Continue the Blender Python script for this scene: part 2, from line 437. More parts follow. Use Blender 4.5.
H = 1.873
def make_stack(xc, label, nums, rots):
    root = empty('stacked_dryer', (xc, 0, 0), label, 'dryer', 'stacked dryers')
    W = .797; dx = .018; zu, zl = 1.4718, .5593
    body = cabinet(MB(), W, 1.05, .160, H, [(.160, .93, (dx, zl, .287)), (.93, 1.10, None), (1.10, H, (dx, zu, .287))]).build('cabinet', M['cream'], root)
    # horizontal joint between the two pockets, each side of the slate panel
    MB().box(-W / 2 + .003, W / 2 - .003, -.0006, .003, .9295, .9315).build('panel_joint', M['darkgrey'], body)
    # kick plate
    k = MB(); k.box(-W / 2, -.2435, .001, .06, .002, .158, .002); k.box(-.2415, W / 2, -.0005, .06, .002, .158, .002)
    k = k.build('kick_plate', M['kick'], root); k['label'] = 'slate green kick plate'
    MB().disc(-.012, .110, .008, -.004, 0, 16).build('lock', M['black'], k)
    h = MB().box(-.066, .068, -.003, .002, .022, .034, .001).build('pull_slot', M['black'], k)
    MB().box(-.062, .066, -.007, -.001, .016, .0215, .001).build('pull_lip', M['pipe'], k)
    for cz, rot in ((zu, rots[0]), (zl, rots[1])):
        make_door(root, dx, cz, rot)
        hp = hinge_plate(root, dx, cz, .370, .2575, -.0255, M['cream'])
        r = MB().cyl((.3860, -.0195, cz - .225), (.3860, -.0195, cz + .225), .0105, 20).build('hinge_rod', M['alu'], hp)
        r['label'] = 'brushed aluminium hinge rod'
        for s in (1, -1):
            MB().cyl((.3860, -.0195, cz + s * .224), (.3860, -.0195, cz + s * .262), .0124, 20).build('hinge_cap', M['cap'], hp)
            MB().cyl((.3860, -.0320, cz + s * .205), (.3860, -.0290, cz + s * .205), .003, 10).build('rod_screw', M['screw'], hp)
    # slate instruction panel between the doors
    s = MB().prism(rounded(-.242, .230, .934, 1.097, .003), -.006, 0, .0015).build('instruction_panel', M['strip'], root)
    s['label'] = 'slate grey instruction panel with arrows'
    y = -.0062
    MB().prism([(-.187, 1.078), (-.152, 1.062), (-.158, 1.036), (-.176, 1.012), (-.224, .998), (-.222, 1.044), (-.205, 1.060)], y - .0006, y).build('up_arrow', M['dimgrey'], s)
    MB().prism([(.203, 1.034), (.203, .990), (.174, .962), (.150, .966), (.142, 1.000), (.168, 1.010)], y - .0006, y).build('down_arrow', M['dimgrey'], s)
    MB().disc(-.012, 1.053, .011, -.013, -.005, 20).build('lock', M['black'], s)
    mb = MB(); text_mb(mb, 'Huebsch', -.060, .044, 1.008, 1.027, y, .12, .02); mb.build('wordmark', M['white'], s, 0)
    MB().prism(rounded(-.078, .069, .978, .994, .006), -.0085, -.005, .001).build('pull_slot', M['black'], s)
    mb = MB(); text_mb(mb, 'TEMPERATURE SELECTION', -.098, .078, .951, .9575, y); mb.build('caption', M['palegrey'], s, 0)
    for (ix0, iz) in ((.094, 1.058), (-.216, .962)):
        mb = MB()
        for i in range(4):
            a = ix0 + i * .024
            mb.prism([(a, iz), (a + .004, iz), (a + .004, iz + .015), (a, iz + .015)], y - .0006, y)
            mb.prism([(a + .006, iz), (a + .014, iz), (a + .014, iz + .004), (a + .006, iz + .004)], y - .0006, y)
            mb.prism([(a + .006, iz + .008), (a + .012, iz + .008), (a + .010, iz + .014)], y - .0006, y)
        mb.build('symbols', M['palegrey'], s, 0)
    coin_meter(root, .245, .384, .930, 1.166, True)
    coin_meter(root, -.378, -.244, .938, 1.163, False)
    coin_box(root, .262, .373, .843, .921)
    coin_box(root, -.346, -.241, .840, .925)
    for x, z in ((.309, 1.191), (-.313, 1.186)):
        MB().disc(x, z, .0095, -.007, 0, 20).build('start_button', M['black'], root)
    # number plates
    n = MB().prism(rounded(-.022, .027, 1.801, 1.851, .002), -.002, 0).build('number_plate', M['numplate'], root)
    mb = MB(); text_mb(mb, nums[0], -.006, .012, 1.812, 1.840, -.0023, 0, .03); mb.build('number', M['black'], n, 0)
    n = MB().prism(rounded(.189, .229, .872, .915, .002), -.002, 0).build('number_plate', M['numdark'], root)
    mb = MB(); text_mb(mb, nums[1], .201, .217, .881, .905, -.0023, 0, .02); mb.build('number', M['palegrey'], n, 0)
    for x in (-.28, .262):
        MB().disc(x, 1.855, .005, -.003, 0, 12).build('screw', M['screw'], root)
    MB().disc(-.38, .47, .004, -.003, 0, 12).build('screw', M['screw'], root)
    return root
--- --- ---
All of the data shown above must be copied exactly.

Continue the Blender Python script for this scene: part 2, from line 437. More parts follow. Use Blender 4.5.
H = 1.873
def make_stack(xc, label, nums, rots):
    root = empty('stacked_dryer', (xc, 0, 0), label, 'dryer', 'stacked dryers')
    W = .797; dx = .018; zu, zl = 1.4718, .5593
    body = cabinet(MB(), W, 1.05, .160, H, [(.160, .93, (dx, zl, .287)), (.93, 1.10, None), (1.10, H, (dx, zu, .287))]).build('cabinet', M['cream'], root)
    # horizontal joint between the two pockets, each side of the slate panel
    MB().box(-W / 2 + .003, W / 2 - .003, -.0006, .003, .9295, .9315).build('panel_joint', M['darkgrey'], body)
    # kick plate
    k = MB(); k.box(-W / 2, -.2435, .001, .06, .002, .158, .002); k.box(-.2415, W / 2, -.0005, .06, .002, .158, .002)
    k = k.build('kick_plate', M['kick'], root); k['label'] = 'slate green kick plate'
    MB().disc(-.012, .110, .008, -.004, 0, 16).build('lock', M['black'], k)
    h = MB().box(-.066, .068, -.003, .002, .022, .034, .001).build('pull_slot', M['black'], k)
    MB().box(-.062, .066, -.007, -.001, .016, .0215, .001).build('pull_lip', M['pipe'], k)
    for cz, rot in ((zu, rots[0]), (zl, rots[1])):
        make_door(root, dx, cz, rot)
        hp = hinge_plate(root, dx, cz, .370, .2575, -.0255, M['cream'])
        r = MB().cyl((.3860, -.0195, cz - .225), (.3860, -.0195, cz + .225), .0105, 20).build('hinge_rod', M['alu'], hp)
        r['label'] = 'brushed aluminium hinge rod'
        for s in (1, -1):
            MB().cyl((.3860, -.0195, cz + s * .224), (.3860, -.0195, cz + s * .262), .0124, 20).build('hinge_cap', M['cap'], hp)
            MB().cyl((.3860, -.0320, cz + s * .205), (.3860, -.0290, cz + s * .205), .003, 10).build('rod_screw', M['screw'], hp)
    # slate instruction panel between the doors
    s = MB().prism(rounded(-.242, .230, .934, 1.097, .003), -.006, 0, .0015).build('instruction_panel', M['strip'], root)
    s['label'] = 'slate grey instruction panel with arrows'
    y = -.0062
    MB().prism([(-.187, 1.078), (-.152, 1.062), (-.158, 1.036), (-.176, 1.012), (-.224, .998), (-.222, 1.044), (-.205, 1.060)], y - .0006, y).build('up_arrow', M['dimgrey'], s)
    MB().prism([(.203, 1.034), (.203, .990), (.174, .962), (.150, .966), (.142, 1.000), (.168, 1.010)], y - .0006, y).build('down_arrow', M['dimgrey'], s)
    MB().disc(-.012, 1.053, .011, -.013, -.005, 20).build('lock', M['black'], s)
    mb = MB(); text_mb(mb, 'Huebsch', -.060, .044, 1.008, 1.027, y, .12, .02); mb.build('wordmark', M['white'], s, 0)
    MB().prism(rounded(-.078, .069, .978, .994, .006), -.0085, -.005, .001).build('pull_slot', M['black'], s)
    mb = MB(); text_mb(mb, 'TEMPERATURE SELECTION', -.098, .078, .951, .9575, y); mb.build('caption', M['palegrey'], s, 0)
    for (ix0, iz) in ((.094, 1.058), (-.216, .962)):
        mb = MB()
        for i in range(4):
            a = ix0 + i * .024
            mb.prism([(a, iz), (a + .004, iz), (a + .004, iz + .015), (a, iz + .015)], y - .0006, y)
            mb.prism([(a + .006, iz), (a + .014, iz), (a + .014, iz + .004), (a + .006, iz + .004)], y - .0006, y)
            mb.prism([(a + .006, iz + .008), (a + .012, iz + .008), (a + .010, iz + .014)], y - .0006, y)
        mb.build('symbols', M['palegrey'], s, 0)
    coin_meter(root, .245, .384, .930, 1.166, True)
    coin_meter(root, -.378, -.244, .938, 1.163, False)
    coin_box(root, .262, .373, .843, .921)
    coin_box(root, -.346, -.241, .840, .925)
    for x, z in ((.309, 1.191), (-.313, 1.186)):
        MB().disc(x, z, .0095, -.007, 0, 20).build('start_button', M['black'], root)
    # number plates
    n = MB().prism(rounded(-.022, .027, 1.801, 1.851, .002), -.002, 0).build('number_plate', M['numplate'], root)
    mb = MB(); text_mb(mb, nums[0], -.006, .012, 1.812, 1.840, -.0023, 0, .03); mb.build('number', M['black'], n, 0)
    n = MB().prism(rounded(.189, .229, .872, .915, .002), -.002, 0).build('number_plate', M['numdark'], root)
    mb = MB(); text_mb(mb, nums[1], .201, .217, .881, .905, -.0023, 0, .02); mb.build('number', M['palegrey'], n, 0)
    for x in (-.28, .262):
        MB().disc(x, 1.855, .005, -.003, 0, 12).build('screw', M['screw'], root)
    MB().disc(-.38, .47, .004, -.003, 0, 12).build('screw', M['screw'], root)
    return root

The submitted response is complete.